Lettuce Wrapped Burgers and Oven Fries

Ingredients: {grassfed} ground beef (1/4-1/3lb per burger), 1-2 slices of bacon per burger, whatever you like on top - Woodstock ketchup and dijon mustard, avocado oil-based mayo, sauerkraut, and romaine lettuce to wrap, plus a green veggie and russet potatoes

Directions: grill your burgers, build lettuce wraps with mashed avocado on the bottom, bacon resting on top of avocado, then the burger, then other toppings. Prepare green veggie. For potatoes, slice into thin wedges with skin on, toss in olive or avocado oil and sea salt, bake on parchment at 375 for 15-20 minutes each side, watch closely!
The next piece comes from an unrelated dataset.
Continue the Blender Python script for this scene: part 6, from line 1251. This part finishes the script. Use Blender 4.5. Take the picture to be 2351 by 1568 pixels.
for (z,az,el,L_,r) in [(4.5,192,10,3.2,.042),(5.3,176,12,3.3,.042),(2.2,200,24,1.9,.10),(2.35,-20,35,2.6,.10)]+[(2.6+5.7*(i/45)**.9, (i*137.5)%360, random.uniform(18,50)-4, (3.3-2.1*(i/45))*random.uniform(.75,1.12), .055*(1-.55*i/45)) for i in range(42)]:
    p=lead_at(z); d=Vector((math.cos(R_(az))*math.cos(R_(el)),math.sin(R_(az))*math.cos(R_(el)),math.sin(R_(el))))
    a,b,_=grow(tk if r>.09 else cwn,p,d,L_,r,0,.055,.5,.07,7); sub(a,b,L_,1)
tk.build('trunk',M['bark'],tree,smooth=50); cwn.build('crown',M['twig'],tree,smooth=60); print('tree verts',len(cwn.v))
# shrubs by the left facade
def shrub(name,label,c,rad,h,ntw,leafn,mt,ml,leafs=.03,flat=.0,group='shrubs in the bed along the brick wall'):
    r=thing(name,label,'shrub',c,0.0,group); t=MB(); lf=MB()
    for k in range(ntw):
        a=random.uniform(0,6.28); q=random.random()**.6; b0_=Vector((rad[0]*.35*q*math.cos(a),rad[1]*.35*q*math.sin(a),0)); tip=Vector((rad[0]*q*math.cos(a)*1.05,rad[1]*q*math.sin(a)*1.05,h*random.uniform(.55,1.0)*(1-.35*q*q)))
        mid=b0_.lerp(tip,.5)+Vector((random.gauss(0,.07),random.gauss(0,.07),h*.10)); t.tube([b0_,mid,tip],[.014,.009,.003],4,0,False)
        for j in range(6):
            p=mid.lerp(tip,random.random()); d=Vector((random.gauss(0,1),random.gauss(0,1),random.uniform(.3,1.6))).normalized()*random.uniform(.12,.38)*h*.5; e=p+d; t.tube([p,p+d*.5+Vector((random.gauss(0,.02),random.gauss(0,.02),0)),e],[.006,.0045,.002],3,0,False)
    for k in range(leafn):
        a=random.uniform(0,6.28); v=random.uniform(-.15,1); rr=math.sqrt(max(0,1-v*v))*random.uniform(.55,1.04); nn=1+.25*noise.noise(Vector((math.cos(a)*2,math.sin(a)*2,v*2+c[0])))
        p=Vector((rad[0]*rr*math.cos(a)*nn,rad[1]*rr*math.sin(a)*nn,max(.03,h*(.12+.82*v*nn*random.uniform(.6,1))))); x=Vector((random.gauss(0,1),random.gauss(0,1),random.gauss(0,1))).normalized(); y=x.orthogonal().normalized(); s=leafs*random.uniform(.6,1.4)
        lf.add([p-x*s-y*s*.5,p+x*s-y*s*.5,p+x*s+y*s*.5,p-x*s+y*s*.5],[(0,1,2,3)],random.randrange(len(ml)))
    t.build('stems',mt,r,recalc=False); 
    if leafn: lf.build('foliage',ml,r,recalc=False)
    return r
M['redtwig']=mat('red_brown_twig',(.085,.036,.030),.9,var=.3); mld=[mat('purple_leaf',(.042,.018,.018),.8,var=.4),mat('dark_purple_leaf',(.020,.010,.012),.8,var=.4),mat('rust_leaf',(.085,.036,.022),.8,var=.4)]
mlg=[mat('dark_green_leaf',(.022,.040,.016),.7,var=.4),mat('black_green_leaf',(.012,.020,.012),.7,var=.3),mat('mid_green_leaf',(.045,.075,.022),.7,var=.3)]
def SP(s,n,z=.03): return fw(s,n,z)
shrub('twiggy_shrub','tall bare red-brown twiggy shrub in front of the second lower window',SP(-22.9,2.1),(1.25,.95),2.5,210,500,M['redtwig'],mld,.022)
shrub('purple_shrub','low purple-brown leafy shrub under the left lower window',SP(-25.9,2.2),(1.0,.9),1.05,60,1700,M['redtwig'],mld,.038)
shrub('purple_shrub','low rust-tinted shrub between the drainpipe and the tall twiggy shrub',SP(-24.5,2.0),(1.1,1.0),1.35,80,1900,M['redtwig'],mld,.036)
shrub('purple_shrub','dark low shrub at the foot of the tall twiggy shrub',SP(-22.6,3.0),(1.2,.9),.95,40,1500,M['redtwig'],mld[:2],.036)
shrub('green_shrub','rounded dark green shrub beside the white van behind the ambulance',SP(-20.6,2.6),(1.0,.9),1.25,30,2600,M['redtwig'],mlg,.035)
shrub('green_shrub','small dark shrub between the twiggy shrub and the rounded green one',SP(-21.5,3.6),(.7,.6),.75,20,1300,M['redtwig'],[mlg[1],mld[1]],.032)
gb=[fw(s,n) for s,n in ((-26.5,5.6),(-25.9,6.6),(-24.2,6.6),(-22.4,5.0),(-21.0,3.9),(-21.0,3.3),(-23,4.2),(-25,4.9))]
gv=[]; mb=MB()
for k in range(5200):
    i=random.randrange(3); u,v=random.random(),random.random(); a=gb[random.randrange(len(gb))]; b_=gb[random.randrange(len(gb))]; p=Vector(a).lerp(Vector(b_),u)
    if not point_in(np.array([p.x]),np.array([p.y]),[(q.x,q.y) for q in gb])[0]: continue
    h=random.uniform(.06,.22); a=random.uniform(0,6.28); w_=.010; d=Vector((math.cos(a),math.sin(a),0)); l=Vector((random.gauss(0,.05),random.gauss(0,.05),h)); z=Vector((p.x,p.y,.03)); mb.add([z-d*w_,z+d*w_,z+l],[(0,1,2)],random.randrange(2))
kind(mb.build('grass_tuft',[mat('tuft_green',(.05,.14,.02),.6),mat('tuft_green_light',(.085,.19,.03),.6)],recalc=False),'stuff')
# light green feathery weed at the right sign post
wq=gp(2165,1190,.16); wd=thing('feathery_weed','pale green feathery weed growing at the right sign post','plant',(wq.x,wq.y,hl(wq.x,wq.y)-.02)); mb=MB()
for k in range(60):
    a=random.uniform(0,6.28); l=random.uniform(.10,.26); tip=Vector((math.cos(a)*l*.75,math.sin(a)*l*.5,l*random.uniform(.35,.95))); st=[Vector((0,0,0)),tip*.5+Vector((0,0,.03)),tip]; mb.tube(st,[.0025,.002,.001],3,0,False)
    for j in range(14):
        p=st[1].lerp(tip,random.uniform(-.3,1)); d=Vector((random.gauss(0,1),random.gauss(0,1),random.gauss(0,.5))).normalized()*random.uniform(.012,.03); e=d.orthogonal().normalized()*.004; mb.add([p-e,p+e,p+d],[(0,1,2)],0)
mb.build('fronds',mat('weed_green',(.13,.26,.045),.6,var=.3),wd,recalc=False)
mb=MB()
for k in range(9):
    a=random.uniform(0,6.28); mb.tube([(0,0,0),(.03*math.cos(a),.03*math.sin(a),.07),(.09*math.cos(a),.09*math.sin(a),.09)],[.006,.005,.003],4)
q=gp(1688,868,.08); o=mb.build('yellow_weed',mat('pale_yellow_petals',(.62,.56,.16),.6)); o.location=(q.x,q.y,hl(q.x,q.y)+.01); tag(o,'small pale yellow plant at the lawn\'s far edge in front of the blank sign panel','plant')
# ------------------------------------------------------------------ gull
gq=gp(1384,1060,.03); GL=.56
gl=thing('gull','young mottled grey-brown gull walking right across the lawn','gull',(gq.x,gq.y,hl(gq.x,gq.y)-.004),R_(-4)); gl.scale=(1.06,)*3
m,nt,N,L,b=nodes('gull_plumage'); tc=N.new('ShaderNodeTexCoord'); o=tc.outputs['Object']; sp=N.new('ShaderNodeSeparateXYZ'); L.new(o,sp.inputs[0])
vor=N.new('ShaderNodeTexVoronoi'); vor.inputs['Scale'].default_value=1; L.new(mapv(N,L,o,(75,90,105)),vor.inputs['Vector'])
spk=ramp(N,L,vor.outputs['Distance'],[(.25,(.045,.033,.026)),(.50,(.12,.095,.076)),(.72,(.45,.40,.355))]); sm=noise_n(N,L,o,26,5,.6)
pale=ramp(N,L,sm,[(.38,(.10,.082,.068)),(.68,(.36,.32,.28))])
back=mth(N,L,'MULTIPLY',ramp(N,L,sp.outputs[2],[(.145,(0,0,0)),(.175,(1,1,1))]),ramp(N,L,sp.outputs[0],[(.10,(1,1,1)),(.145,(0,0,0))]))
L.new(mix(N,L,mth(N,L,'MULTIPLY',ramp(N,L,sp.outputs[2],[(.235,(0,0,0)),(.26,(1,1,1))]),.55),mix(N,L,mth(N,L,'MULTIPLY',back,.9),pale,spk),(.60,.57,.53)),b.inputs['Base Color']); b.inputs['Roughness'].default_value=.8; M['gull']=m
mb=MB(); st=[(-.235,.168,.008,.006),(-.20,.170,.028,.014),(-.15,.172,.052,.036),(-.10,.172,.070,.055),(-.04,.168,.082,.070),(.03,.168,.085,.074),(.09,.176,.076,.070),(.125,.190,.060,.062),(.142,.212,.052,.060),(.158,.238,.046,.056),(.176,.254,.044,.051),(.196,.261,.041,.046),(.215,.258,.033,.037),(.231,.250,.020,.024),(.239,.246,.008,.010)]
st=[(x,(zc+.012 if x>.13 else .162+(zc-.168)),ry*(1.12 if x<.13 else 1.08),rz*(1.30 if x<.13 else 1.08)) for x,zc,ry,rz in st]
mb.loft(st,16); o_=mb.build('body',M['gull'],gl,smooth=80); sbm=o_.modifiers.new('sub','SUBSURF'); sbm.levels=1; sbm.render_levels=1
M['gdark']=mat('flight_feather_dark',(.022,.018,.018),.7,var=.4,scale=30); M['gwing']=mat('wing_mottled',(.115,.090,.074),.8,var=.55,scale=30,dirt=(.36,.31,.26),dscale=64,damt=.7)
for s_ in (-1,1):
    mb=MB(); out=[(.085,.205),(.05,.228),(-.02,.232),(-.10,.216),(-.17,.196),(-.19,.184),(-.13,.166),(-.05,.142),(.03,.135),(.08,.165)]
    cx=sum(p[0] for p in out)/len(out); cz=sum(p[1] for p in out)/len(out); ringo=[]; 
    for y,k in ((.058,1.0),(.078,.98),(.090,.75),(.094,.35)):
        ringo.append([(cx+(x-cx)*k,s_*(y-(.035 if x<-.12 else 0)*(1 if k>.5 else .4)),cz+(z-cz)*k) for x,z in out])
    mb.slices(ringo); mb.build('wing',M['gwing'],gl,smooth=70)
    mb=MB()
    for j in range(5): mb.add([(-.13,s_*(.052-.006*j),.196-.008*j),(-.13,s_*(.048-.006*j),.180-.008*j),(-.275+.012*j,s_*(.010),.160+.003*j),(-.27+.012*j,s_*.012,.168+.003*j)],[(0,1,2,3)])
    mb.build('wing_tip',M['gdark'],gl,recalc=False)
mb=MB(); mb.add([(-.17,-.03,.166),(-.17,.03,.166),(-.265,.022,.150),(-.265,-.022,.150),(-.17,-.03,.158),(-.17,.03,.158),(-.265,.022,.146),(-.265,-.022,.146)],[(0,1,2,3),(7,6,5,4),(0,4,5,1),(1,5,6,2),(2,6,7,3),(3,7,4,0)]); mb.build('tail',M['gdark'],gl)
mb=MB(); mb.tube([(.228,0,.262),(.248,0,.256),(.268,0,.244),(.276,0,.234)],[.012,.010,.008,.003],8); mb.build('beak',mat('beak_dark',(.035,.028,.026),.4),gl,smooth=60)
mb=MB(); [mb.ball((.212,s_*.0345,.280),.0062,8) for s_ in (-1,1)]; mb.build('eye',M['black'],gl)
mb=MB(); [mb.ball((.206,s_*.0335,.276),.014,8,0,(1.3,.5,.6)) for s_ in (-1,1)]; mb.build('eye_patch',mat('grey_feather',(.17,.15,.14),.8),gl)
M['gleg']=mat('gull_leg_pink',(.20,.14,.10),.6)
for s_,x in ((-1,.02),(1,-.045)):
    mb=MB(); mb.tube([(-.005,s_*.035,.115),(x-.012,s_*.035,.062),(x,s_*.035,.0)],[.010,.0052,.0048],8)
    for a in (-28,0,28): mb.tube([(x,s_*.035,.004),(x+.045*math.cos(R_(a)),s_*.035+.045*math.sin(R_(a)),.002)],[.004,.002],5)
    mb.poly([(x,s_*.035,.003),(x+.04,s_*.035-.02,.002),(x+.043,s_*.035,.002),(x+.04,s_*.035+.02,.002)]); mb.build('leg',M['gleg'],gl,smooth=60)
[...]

"Rice" Bowl with Sriracha Mayo

Ingredients: frozen cauliflower rice, crimini mushrooms, fave green veggie (zucchini, Brussels sprouts, broccoli, etc.), roasted butternut squash, ground turkey or boneless skinless chicken thigh, coconut aminos (Trader' Joe's or Coconut Secret brand), organic sriracha, avocado oil-based mayo

Directions: roast butternut squash and green veggies of choice, sauté mushrooms and then add cauliflower rice and coconut aminos. Sauté ground turkey with coconut aminos as well, or grill chicken thighs (best flavor this way!). Combine all ingredients in a bowl. Mix sriracha and mayo in appropriate amounts for preferred spice. Top with avocado if desired!

Zoodles and Beef Bolognese

Ingredients: zucchini, crimini mushrooms, {grassfed} ground beef, tomato sauce of choice

Directions: spiralize zucchini, or just slice into half spheres if you don't have a spiralizer - no biggie! Sauté mushrooms first in olive oil, then add zoodles at higher heat with sea salt and garlic powder. It's important to keep the heat high when your pan is crowded otherwise you will be steaming your vegetables and that will release water. Don't overcook or they will be mushy! Sauté ground beef in a different pan and add tomato sauce. Let it simmer for a bit - then add to zoodles and mushrooms. Enjoy this meal with toasted Bread Srsly gluten free sourdough and Kite Hill almond-based chive cream cheese!

Note: I didn't include many amounts because this is on you to figure out how much you want to eat, how many people you are cooking for, and how much you want for leftovers. I want you to experiment and play, and most of all realize that cooking can be fun and SO empowering.